African American journalist, anti-lynching investigator, suffragist, and co-founder of the NAACP; one of the most consequential American journalists of the late 19th and early 20th centuries, and the central figure in the empirical documentation of lynching as a systematic American terror regime at the precise historical moment — the nadir of post-Reconstruction racial violence — when the federal government, the Southern states, and most of the Northern press had decided to look away. Born enslaved in Holly Springs, Mississippi, six months before the Emancipation Proclamation, orphaned at sixteen by yellow fever, and teaching school to support her younger siblings before she was out of her teens, Wells spent the rest of her life in a sustained refusal of the racial and gendered order her country had assigned her.

In 1892, three of her friends — Black grocers in Memphis whose store had competed successfully with a white-owned grocery nearby — were taken from the city jail and murdered by a white mob. Wells, then editor of the Memphis Free Speech, responded by investigating the case in detail and then expanding the investigation: Southern Horrors: Lynch Law in All Its Phases (1892), A Red Record (1895), and Mob Rule in New Orleans (1900) collected, documented, and cross-referenced hundreds of lynchings, demonstrating with statistical care what the Southern white press had systematically denied — that the overwhelming majority of lynchings had nothing to do with the alleged sexual offenses Southern apologetics invoked, that most of the charges were pretextual or fabricated, and that lynching operated as a mechanism of economic terror and political control directed against Black success and Black political participation. Her Memphis press was destroyed; she continued the work from Chicago and from speaking tours of Britain that made the American lynching regime an international embarrassment.

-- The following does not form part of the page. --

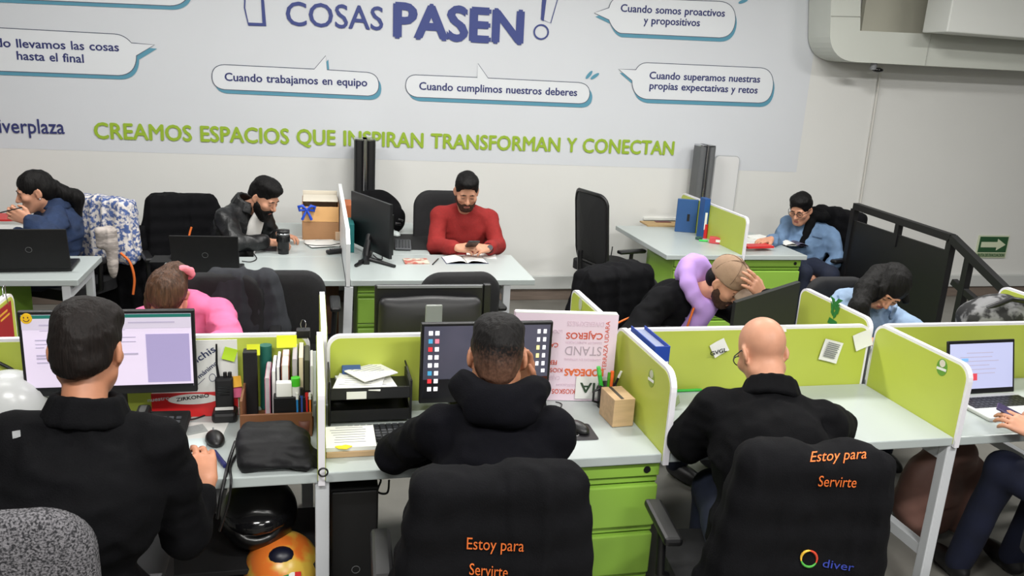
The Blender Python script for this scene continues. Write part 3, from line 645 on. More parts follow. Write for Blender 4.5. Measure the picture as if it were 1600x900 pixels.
pedestal('lime green three drawer pedestal under the front desk beside draped chair', .86, 1.205, 2.49, 2.98, .70)
# wall side desks
BD = 4.83
desk('wall_desk', 'white wall desk with black laptop at left edge', -2.7, -1.255, BD+.03, 5.43, legs=(-1.32, ))
desk('wall_desk', 'white wall desk with laptop and lens shaped tumbler', -.865, .195, BD, 5.42, legs=(-.8, ))
desk('wall_desk', 'white wall desk the man in red sits at', .225, 1.355, BD, 5.50, legs=(1.18, ))
desk('return_desk', 'white side return desk under the cardboard box', -.36, .195, 5.425, 6.55, legs=())
desk('return_desk', 'white side return desk under keyboard and backpack', .225, .79, 5.505, 6.62, legs=())
pedestal('green drawer unit in shade under the red sweater desk', .27, .55, BD+.1, BD+.55, .69)
tag(MB().box((-.16, BD+.42, .35), (.66, .02, .66), bev=.003).build('modesty_panel', BROWN), 'brown wooden panel under the wall desk behind the empty chair', 'panel')
m = MB(); m.prism([(-.02, 0), (.03, 0), (.05, .70), (.0, .70)], (.19, BD-.01, 0), (1, 0, 0), (0, 0, 1), (0, .05, 0)); tag(m.build('divider_leg', STEELW), 'white steel leg under the tall white partition between wall desks', 'leg')
t = thing('wall_divider', 'tall white partition edge between the bearded man and monitor', 'divider', (.21, 5.5, .74))
a = .964; MB().prism([(BD-.01, .705), (6.3, .705), (6.3, 1.09), (BD+.07, 1.03), (BD-.01, .96)], (.198, 0, 0), (0, 1, 0), (0, 0, 1), (.024, 0, 0)).build('panel', M('frosted_white', (224, 226, 228), .4), t)
q = pY(9, 455, 4.96); pedestal('green drawer unit under the left wall desk at the frame edge', q.x-.5, q.x, 4.92, 5.38, .69)
# far right desk pair
RX0, RXM, RX1, RY0, RY1 = 2.53, 3.155, 3.69, 5.51, 6.6
desk('corner_desk', 'white desk with pens and folders left of the far lime divider', RX0, RXM-.012, RY0, RY1); desk('corner_desk', 'white desk with red folder where the bespectacled youth works', RXM+.012, RX1, RY0, RY1)
pedestal('green cabinet under the far corner desk, left one', RX0+.08, RXM-.02, RY0+.03, RY0+.55, .70); pedestal('green cabinet under the far corner desk beside denim youth', RXM+.03, RX1-.03, RY0+.03, RY0+.55, .70)
t = board('desk_divider', 'far lime divider between the two corner desks', 'y', (RXM, 6.1, .70), 1.17, .325, r=.05)
# ------------------------------------------------------------ chairs
def chair_back_mesh(w, h, z0, y0, th, lean=.12, curve=.05, nx=12, nz=10, r=.11, waist=0):
    """curved rounded panel, local: chair faces +y, back at y0"""
    out = rrect(w, h, r, 8); m = MB(); C = [(0, 0)]; rings = []
    for k in (1, .93, .7, .4): rings.append([(x*k, z*k) for x, z in out])
    def P(x, z, d):
        zz = z+h/2; y = y0-zz*lean+curve*(2*x/w)**2*.9-.02*math.sin(PI*zz/h)
        return (x*(1-waist*math.cos(PI*zz/h)**2*0), y+d, z0+zz)
    n = len(out); v = []; f = []
    for side, d in ((0, -th/2), (1, th/2)):
        base = len(v)
        for i, rg in enumerate(rings):
            dd = d*(.55 if i == 0 else 1)
            v += [P(x, z, dd) for x, z in rg]
        v.append(P(0, 0, d))
        for i in range(len(rings)-1):
            for k in range(n): f.append((base+i*n+k, base+i*n+(k+1) % n, base+(i+1)*n+(k+1) % n, base+(i+1)*n+k))
        for k in range(n): f.append((base+(len(rings)-1)*n+k, base+(len(rings)-1)*n+(k+1) % n, base+len(rings)*n))
    q = len(rings)*n+1
    for k in range(n): f.append((k, (k+1) % n, q+(k+1) % n, q+k))
    m.add(v, f, True); return m
SEATF = M('seat_fabric', (24, 24, 27), .85, noise=(50, .3), bump=(300, .3))
def make_chair(kind):
    t = thing('office_chair', 'x', 'chair')
    if kind == 'mesh':
        chair_back_mesh(.44, .56, .52, -.2, .02, .1, .06, r=.09).build('backrest', MESHK, t, world=False)
        f = MB(); pts = []
        for x, z in rrect(.45, .57, .09, 8): zz = z+.285; pts.append((x, -.205-zz*.1+.06*(2*x/.45)**2*.9-.02*math.sin(PI*zz/.57), .515+zz))
        f.tube(pts, .014, 8, closed=True); f.build('back_frame', BLK, t, world=False)
    elif kind == 'slim':
        chair_back_mesh(.34, .46, .50, -.2, .05, .08, .04, r=.1).build('backrest', SEATF, t, world=False)
    elif kind == 'low':
        chair_back_mesh(.45, .46, .45, -.2, .07, .08, .05, r=.12).build('backrest', SEATF, t, world=False)
    else:
        chair_back_mesh(.46, .56, .52, -.2, .07, .08, .05, r=.12).build('backrest', SEATF if kind == 'padded' else M('tweed', (112, 110, 114), .95, noise=(210, .7, .10), bump=(300, .8), col2=(28, 28, 32)), t, world=False)
    s = MB(); s.prism(rrect(.48, .46, .1, 6), (0, 0, .43), (1, 0, 0), (0, 1, 0), (0, 0, .07)); s.build('seat', SEATF, t, world=False)
    b = MB(); b.tube([(0, -.1, .42), (0, -.27, .44), (0, -.28, .62)], .022, 8); b.build('back_bracket', BLK, t, world=False)
    c = MB(); c.cyl((0, 0, .1), (0, 0, .43), .025); c.cyl((0, 0, .1), (0, 0, .25), .036); c.build('gas_column', BLK, t, world=False)
    for x in (-1, 1):
        a = MB(); a.tube([(x*.2, .02, .44), (x*.27, .02, .47), (x*.28, .02, .64)], .016, 8); a.box((x*.28, .02, .655), (.06, .25, .03), bev=.012); a.build('armrest', BLK, t, world=False)
    for k in range(5):
        an = 2*PI*k/5+.3; dx, dy = math.cos(an), math.sin(an); l = MB(); l.tube([(0, 0, .12), (dx*.3, dy*.3, .075)], [.03, .018], 8)
        lo = l.build('leg', BLK, t, world=False); w = MB(); w.cyl((dx*.3-dy*.022, dy*.3+dx*.022, .03), (dx*.3+dy*.022, dy*.3-dx*.022, .03), .029, n=12); w.build('caster', BLK, lo, world=False)
    return t
PROTO = {}
def chair(kind, label, x, y, face):
    """face = heading angle of the sitter, 0 looks along +y"""
    if kind not in PROTO: t = PROTO[kind] = make_chair(kind)
    else: t = copy_tree(PROTO[kind])
    t['label'] = label; t['group'] = 'office chairs around the desks'; t.location = (x, y, 0); t.rotation_euler = (0, 0, face); return t
# ------------------------------------------------------------ generic desk things
def sheet_paper(name, label, cat, c, w, d, rz=0, mat=PAPER, th=.002, lines=None, group=None):
    t = thing(name, label, cat, c, rz, group); MB().box((0, 0, th/2), (w, d, th)).build('sheet', mat, t, world=False)
    if lines:
        m = MB()
        for i in range(lines): m.box((random.uniform(-.04, 0)*w, d*(.42-.8*i/lines), th+.0003), (w*random.uniform(.55, .85), d*.022, .0004))
        m.build('print_lines', M('print_grey', (140, 142, 150), .8), t, world=False)
    return t
def block(name, label, cat, c, size, mat, rz=0, bev=.003, group=None, rot=None):
    m = MB(); m.box((0, 0, size[2]/2), size, rot, bev); o = m.build(name, mat, None, world=False); o.location = c; o.rotation_euler = (0, 0, rz); RM[o.name] = Matrix.Translation(c) @ Matrix.Rotation(rz, 4, 'Z'); return tag(o, label, cat, group)
def pen(label, a, b, r, mat, tipmat=None, group=None, cat='pen'):
    a, b = Vector(a), Vector(b); t = thing('pen', label, cat, a, 0, group); MB().cyl(a, a+(b-a)*.8, r, n=10).build('barrel', mat, t); MB().cyl(a+(b-a)*.8, b, r*1.12, r*.9, n=10).build('pen_cap', tipmat or mat, t); return t
def mouse(label, c, rz, mat=BLK):
    t = thing('computer_mouse', label, 'mouse', c, rz); s = SDF(.004); s.ell((0, 0, .008), (.031, .056, .027), .01); s.half((0, 0, .001), (0, 0, -1), .003)
    V, F = s.mesh(); link_mesh('mouse_shell', mesh_np('mouse_shell', V, F), mat, t); MB().cyl((-.002, .03, .031), (.002, .03, .031), .008, n=10).build('scroll_wheel', GREY, t, world=False); return t
def cable(label, pts, r=.0035, mat=BLK, name='cable'):
    P = [Vector(p) for p in pts]; Q = []
    for i in range(len(P)-1):
        a, b, c, d = P[max(i-1, 0)], P[i], P[i+1], P[min(i+2, len(P)-1)]
        for k in range(6):
            t = k/6; Q.append(.5*((2*b)+(c-a)*t+(2*a-5*b+4*c-d)*t*t+(3*b-a-3*c+d)*t**3))
    Q.append(P[-1]); return tag(MB().tube(Q, r, 6).build(name, mat), label, 'cable')
def laptop(label, c, rz, w=.33, d=.23, open_=110, lid=BLKM, base=BLK, screen=None, z=0):
    t = thing('laptop', label, 'laptop', c, rz); b = MB(); b.box((0, 0, .009), (w, d, .018), bev=.006); b.build('base', base, t, world=False)
    k = MB()
    for i in range(5):
        for j in range(13): k.box((-w*.42+j*w*.07, d*.30-i*.021, .019), (w*.06, .017, .003))
    k.build('keyboard', BLK, t, world=False)
    a = math.radians(open_); u = Vector((0, -math.cos(PI-a)*-1, math.sin(a))); u = Vector((0, -math.cos(a), math.sin(a))); n = Vector((0, -math.sin(a), -math.cos(a))); o = Vector((0, d/2, .018))
    R3 = Matrix(((1, 0, 0), (0, u.y, n.y), (0, u.z, n.z)))
    l = MB(); l.box(o+u*d*.5-n*.004, (w, d, .009), R3, .004); lo = l.build('lid', lid, t, world=False)
    s = MB(); s.box(o+u*(d*.52)+n*.0012, (w*.93, d*.84, .002), R3); s.build('screen', screen or BLKG, t, world=False)
    g = MB(); R2 = MB(); ct = o+u*d*.5-n*.0095
    g.tube([ct+Vector((1, 0, 0))*(.016*math.cos(i*PI/8))+u*(.016*math.sin(i*PI/8)) for i in range(16)], .0012, 5, closed=True); g.build('lid_emblem', GREY, lo, world=False)
    return t, o, u, n
def monitor(label, c, yaw, w, h, zb, screen, depth=.05, foot=True, curvedback=True, tilt=0):
    """c = desk point below the panel; screen faces local -y"""
    t = thing('monitor', label, 'monitor', c, yaw); m = MB(); m.box((0, 0, zb+h/2), (w, .02, h), bev=.004); m.build('bezel', BLK, t, world=False)
    b = MB(); b.box((0, .022, zb+h*.5), (w*.9, .03, h*.86), bev=.014); b.build('back_shell', BLKM, t, world=False)
    s = MB(); s.box((0, -.0105, zb+h/2+.006), (w-.022, .003, h-.036)); so = s.build('screen', screen, t, world=False)
    if foot:
        n = MB(); n.box((0, .05, zb*.5+.06), (.06, .025, zb+.12), bev=.005); n.build('stand_neck', BLK, t, world=False)
        f = MB(); f.prism(rrect(.24, .18, .03), (0, .05, 0), (1, 0, 0), (0, 1, 0), (0, 0, .012)); f.build('stand_base', BLK, t, world=False)
    return t, so
def pots(name, label, cat, c, r, h, mat, n=16):
    m = MB(); m.lathe([(.001, 0), (r*.9, 0), (r, h), (r-.004, h), (r*.88-.003, .006), (.001, .006)], c, n); return tag(m.build(name, mat, None, loc=c), label, cat)
def cyl_thing(name, label, cat, a, b, r, mat, r2=None, group=None):
    return tag(MB().cyl(a, b, r, r2, 18).build(name, mat), label, cat, group)
DZ = .7405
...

Wells co-founded the NAACP in 1909 (though she was later marginalized within it by the more accommodationist leadership), organized Black women's suffrage clubs, ran for the Illinois state senate in 1930, and, despite being pushed out of many of the organizations she helped to build, kept working until her death. The long-delayed recognition arrived in 2020, when she was awarded the Pulitzer Prize posthumously for "her outstanding and courageous reporting on the horrific and vicious violence against African Americans during the era of lynching." Bryan Stevenson's National Memorial for Peace and Justice, which memorializes the more than 4,400 lynchings between 1877 and 1950, rests on the documentary foundation Wells laid more than a century before.